→ Problem requirements: The copy must start at the line that contains "Build this scene" and finish at the line that contains "sc.view_settings.use_curve_mapping = False", reproducing each line exactly. Any picture in that span is omitted.

→ Items:
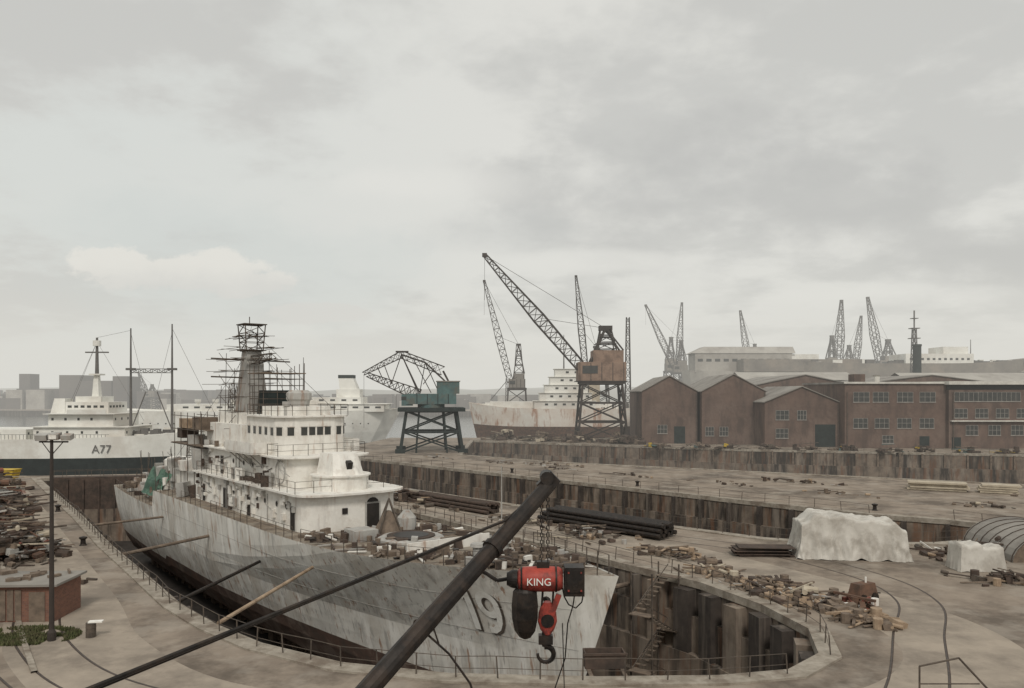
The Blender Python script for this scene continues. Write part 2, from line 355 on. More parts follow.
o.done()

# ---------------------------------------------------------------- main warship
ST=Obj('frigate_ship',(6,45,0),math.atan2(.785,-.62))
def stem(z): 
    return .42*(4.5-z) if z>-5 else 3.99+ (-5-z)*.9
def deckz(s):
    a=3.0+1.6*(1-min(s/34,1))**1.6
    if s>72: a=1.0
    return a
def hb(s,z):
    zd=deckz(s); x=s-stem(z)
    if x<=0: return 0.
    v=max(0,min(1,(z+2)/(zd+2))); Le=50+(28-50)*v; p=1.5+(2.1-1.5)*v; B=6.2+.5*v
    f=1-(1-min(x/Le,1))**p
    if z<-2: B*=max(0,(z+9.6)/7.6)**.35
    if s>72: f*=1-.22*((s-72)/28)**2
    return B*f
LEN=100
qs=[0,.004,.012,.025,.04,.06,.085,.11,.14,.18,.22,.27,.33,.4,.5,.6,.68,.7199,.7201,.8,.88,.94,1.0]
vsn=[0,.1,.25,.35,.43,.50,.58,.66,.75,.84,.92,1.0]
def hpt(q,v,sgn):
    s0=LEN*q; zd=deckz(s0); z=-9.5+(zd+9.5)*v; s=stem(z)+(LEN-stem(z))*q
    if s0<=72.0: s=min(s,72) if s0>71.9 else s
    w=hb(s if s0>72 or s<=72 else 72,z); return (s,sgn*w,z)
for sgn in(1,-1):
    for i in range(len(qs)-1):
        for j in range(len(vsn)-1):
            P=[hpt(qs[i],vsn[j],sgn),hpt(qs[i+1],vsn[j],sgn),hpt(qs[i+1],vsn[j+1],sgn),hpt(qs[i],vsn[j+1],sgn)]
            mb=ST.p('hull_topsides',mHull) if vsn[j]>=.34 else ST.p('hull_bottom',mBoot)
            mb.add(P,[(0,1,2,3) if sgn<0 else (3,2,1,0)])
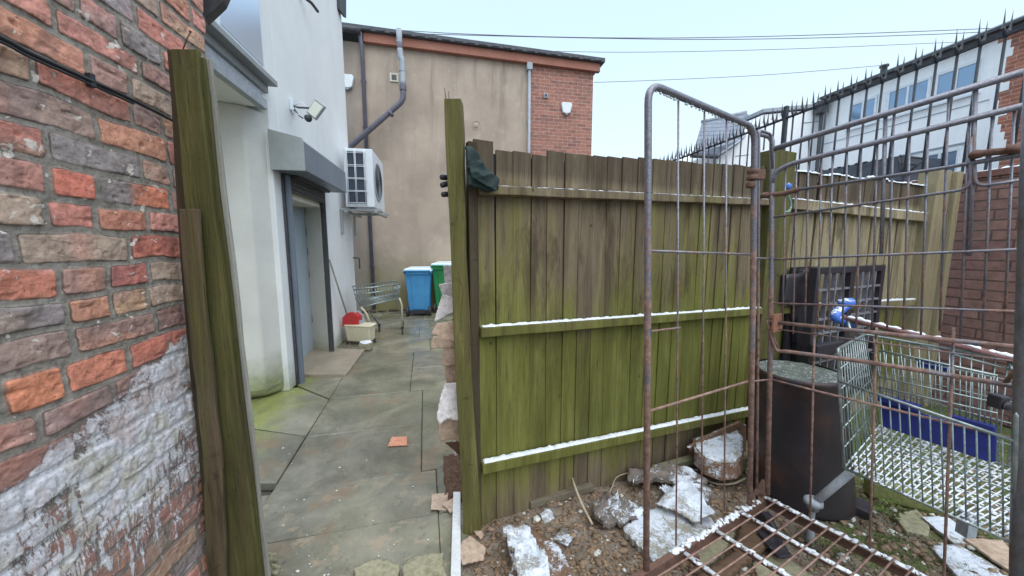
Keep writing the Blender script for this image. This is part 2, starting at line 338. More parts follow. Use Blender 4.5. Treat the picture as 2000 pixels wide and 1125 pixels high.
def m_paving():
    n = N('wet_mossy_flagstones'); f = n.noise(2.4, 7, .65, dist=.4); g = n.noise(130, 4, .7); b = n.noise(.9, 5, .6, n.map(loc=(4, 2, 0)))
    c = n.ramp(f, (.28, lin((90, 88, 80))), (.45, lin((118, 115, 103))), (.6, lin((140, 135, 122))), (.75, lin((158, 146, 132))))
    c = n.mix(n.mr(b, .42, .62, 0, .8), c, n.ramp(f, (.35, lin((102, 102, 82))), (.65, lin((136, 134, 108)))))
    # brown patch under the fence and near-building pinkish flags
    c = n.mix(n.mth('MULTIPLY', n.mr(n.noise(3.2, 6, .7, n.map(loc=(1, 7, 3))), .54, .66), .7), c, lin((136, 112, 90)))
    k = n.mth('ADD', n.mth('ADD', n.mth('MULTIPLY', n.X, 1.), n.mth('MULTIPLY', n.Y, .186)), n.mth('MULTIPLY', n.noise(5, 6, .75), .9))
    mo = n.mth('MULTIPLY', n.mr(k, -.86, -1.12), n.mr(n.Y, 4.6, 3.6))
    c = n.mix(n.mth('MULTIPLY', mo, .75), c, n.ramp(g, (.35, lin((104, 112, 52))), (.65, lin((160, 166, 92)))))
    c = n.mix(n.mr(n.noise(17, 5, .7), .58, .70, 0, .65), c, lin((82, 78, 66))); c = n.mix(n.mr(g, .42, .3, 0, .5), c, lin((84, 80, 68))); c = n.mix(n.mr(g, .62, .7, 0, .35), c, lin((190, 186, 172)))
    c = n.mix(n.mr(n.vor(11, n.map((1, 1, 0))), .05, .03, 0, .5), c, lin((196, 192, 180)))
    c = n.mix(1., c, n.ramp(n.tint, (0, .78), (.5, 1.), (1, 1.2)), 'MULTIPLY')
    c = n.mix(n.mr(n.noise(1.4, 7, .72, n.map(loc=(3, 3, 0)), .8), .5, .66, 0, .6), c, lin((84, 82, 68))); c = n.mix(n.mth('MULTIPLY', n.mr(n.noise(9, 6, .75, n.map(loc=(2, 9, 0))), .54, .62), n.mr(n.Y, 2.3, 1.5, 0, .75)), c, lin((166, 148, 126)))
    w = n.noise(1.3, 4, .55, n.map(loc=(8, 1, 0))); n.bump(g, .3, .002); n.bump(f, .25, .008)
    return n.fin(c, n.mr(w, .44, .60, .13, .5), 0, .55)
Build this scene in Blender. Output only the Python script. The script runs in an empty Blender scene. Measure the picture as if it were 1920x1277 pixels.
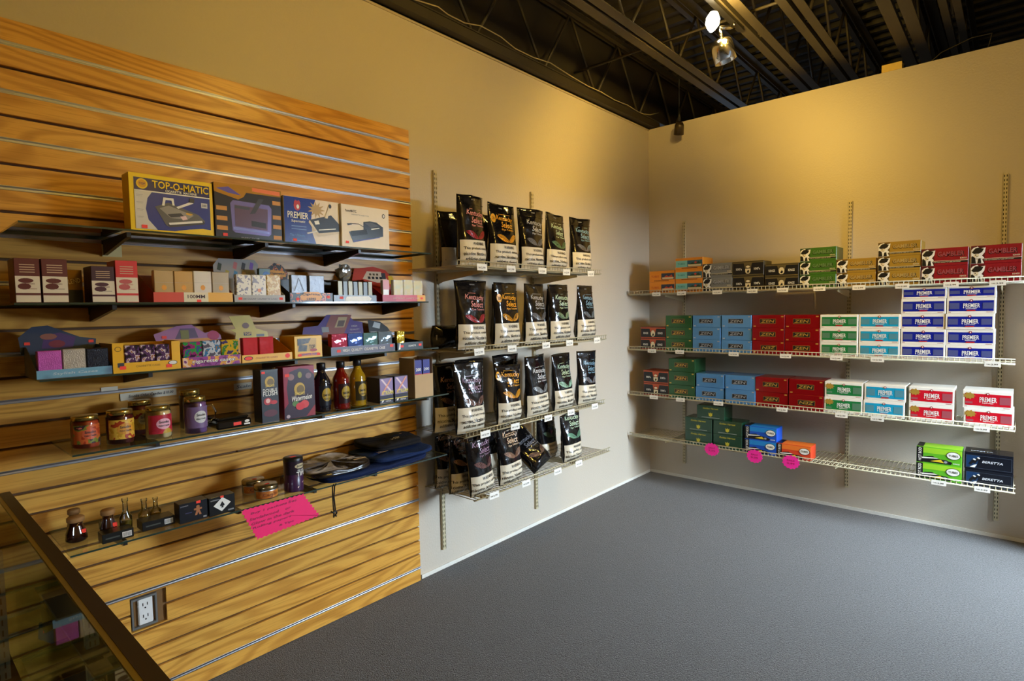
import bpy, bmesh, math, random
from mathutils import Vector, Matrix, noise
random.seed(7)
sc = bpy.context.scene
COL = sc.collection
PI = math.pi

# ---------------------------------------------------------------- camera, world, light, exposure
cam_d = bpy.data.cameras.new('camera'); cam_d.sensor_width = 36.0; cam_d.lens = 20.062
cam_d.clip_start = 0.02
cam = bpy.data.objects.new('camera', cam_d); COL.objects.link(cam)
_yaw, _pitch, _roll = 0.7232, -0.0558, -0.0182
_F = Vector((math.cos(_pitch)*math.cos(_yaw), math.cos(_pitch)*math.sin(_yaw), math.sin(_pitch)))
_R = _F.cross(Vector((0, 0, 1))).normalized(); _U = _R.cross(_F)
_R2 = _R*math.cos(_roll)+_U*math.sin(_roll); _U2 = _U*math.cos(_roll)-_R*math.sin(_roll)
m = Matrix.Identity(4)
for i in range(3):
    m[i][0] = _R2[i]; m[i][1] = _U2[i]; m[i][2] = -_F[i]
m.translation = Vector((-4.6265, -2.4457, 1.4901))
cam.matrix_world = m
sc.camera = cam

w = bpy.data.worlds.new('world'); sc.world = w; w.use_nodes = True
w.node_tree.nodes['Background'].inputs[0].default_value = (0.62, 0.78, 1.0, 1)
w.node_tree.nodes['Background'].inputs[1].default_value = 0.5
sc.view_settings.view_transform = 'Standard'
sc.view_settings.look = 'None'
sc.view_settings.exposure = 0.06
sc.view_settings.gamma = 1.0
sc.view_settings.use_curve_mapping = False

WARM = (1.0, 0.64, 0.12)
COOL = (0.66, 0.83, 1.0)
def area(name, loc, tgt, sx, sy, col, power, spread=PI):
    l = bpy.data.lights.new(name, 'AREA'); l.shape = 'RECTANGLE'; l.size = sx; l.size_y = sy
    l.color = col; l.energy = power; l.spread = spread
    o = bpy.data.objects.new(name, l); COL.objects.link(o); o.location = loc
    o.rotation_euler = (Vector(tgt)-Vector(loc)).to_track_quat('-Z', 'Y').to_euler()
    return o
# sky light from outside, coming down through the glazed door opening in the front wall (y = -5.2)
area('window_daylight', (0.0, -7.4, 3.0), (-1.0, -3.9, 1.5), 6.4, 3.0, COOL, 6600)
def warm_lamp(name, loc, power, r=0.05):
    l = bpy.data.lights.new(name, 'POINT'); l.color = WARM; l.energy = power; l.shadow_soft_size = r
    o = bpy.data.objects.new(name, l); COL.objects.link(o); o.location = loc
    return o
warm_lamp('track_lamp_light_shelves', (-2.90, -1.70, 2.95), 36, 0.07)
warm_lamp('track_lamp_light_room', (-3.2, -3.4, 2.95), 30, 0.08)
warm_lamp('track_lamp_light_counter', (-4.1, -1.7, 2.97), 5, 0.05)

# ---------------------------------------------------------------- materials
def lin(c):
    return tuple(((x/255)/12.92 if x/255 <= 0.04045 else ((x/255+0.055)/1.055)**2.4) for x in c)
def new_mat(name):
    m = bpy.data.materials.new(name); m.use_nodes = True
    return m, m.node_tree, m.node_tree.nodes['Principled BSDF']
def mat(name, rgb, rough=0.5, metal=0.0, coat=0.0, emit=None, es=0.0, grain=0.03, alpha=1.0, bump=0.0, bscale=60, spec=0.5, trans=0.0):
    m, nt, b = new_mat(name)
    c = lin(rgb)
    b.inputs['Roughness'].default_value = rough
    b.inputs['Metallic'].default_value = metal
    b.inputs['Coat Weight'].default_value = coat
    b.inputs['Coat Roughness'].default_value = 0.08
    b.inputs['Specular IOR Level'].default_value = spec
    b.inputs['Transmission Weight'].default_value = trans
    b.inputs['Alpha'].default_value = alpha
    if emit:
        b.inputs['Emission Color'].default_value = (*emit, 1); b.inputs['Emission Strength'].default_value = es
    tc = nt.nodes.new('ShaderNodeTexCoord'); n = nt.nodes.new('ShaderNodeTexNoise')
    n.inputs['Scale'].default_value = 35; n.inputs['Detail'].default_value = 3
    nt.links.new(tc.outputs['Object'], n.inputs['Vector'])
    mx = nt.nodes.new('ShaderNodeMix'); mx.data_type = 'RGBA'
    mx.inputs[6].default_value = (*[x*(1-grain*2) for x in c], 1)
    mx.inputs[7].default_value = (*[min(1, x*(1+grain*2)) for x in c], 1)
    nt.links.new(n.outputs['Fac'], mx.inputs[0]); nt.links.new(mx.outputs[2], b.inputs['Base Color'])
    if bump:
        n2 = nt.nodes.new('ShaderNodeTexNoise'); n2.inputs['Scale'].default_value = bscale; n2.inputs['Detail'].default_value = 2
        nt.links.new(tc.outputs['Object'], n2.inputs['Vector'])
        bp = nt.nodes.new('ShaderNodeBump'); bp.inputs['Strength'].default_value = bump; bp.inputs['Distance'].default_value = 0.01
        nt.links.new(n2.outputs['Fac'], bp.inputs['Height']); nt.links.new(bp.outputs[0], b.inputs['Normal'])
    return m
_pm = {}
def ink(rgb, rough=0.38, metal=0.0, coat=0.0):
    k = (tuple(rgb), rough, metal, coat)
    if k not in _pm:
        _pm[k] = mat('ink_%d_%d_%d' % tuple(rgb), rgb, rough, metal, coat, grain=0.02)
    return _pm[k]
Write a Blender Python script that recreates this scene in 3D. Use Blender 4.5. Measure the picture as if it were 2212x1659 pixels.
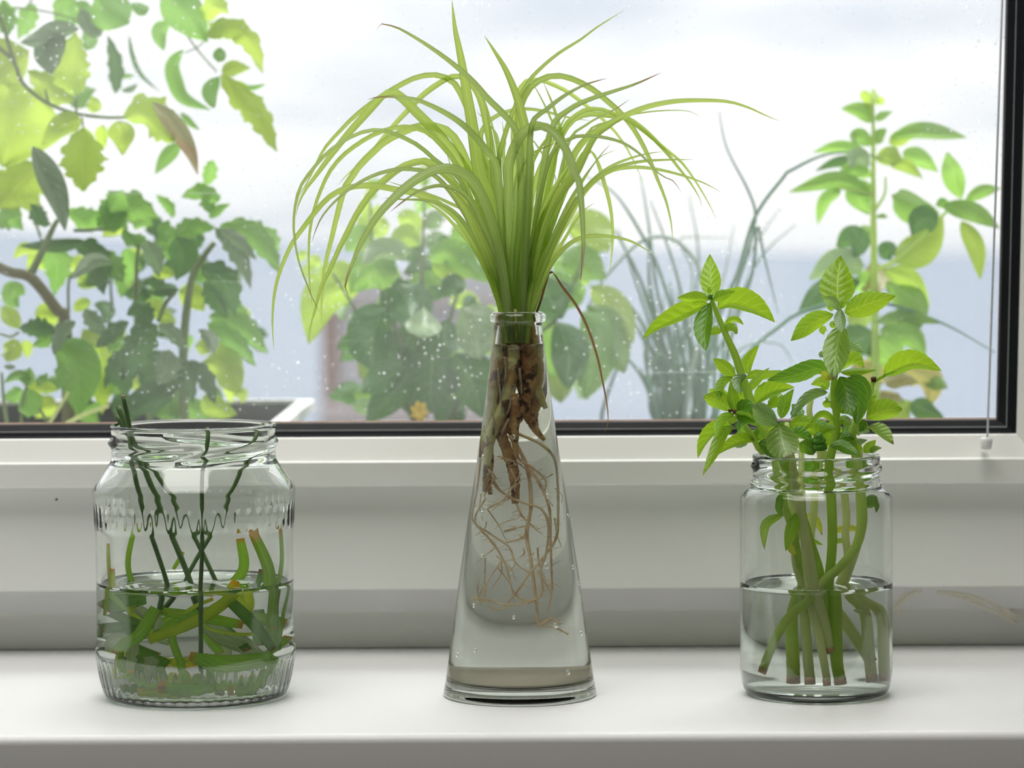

→ Exercise output:
Build this scene in Blender. Output only the Python script. The script runs in an empty Blender scene. Measure the picture as if it were 1920x1277 pixels.
import bpy, bmesh, math, random
from mathutils import Vector, Matrix, noise
random.seed(7)
sc = bpy.context.scene
COL = sc.collection
PI = math.pi

# ---------------------------------------------------------------- camera, world, light, exposure
cam_d = bpy.data.cameras.new('camera'); cam_d.sensor_width = 36.0; cam_d.lens = 20.062
cam_d.clip_start = 0.02
cam = bpy.data.objects.new('camera', cam_d); COL.objects.link(cam)
_yaw, _pitch, _roll = 0.7232, -0.0558, -0.0182
_F = Vector((math.cos(_pitch)*math.cos(_yaw), math.cos(_pitch)*math.sin(_yaw), math.sin(_pitch)))
_R = _F.cross(Vector((0, 0, 1))).normalized(); _U = _R.cross(_F)
_R2 = _R*math.cos(_roll)+_U*math.sin(_roll); _U2 = _U*math.cos(_roll)-_R*math.sin(_roll)
m = Matrix.Identity(4)
for i in range(3):
    m[i][0] = _R2[i]; m[i][1] = _U2[i]; m[i][2] = -_F[i]
m.translation = Vector((-4.6265, -2.4457, 1.4901))
cam.matrix_world = m
sc.camera = cam

w = bpy.data.worlds.new('world'); sc.world = w; w.use_nodes = True
w.node_tree.nodes['Background'].inputs[0].default_value = (0.62, 0.78, 1.0, 1)
w.node_tree.nodes['Background'].inputs[1].default_value = 0.5
sc.view_settings.view_transform = 'Standard'
sc.view_settings.look = 'None'
sc.view_settings.exposure = 0.06
sc.view_settings.gamma = 1.0
sc.view_settings.use_curve_mapping = False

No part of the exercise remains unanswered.